Abstract

The mechanical behavior of partially molten Westerly granite was investigated in the temperature range 800°–1100°C, 250 MPa confining pressure, by means of constant strain rate, creep, and stress relaxation tests. The only water in the samples came from the breakdown of hydrous phases, biotite, minor chlorite and muscovite and alteration products of feldspars. Thus the amount of melt was controlled by the test temperature and ranged from 3% at 800°C to 50% at 1100°C. Over that temperature range, strength decreased from ≈500 MPa to less than 1 MPa, and a preliminary constitutive flow law for the partially molten rock was obtained to allow extrapolation to low strain rates. The comparative viscosity of the melt alone was estimated at 950° and 1000°C from the distance it could be made to penetrate into a porous sand under a known pressure gradient. Under all conditions, deformation of the matrix of solid grains was by brittle fracture only. Samples containing up to 10 vol % melt failed with the formation of a shear fault zone. At higher melt fractions, melt‐filled “pores” collapsed by shear‐enhanced compaction, squeezing the melt into axial cracks.
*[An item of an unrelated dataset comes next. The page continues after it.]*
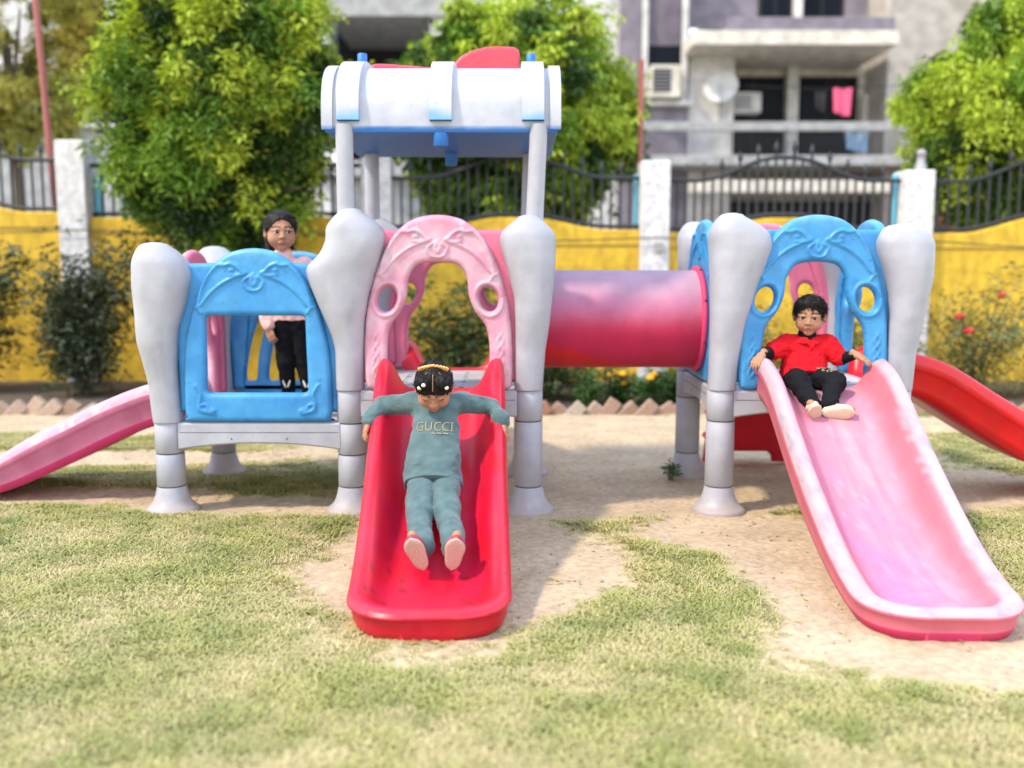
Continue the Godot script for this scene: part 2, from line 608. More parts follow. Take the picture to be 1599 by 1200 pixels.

Above 40 vol % melt, unfractured solid grains were carried about passively in the flowing liquid. There was no evidence of a “rheologically critical melt percentage” in this system. By analogy with the uniaxial compaction of water‐saturated soils, a simple model is erected to describe a two‐stage process for the extraction of granitic melts from their protoliths with the aid of nonhydrostatic stress. Shear‐enhanced compaction is inferred to drive melt into a network of melt‐filled veins, whereupon porous flow through the high‐permeability vein network allows rapid drainage of melt to higher crustal levels.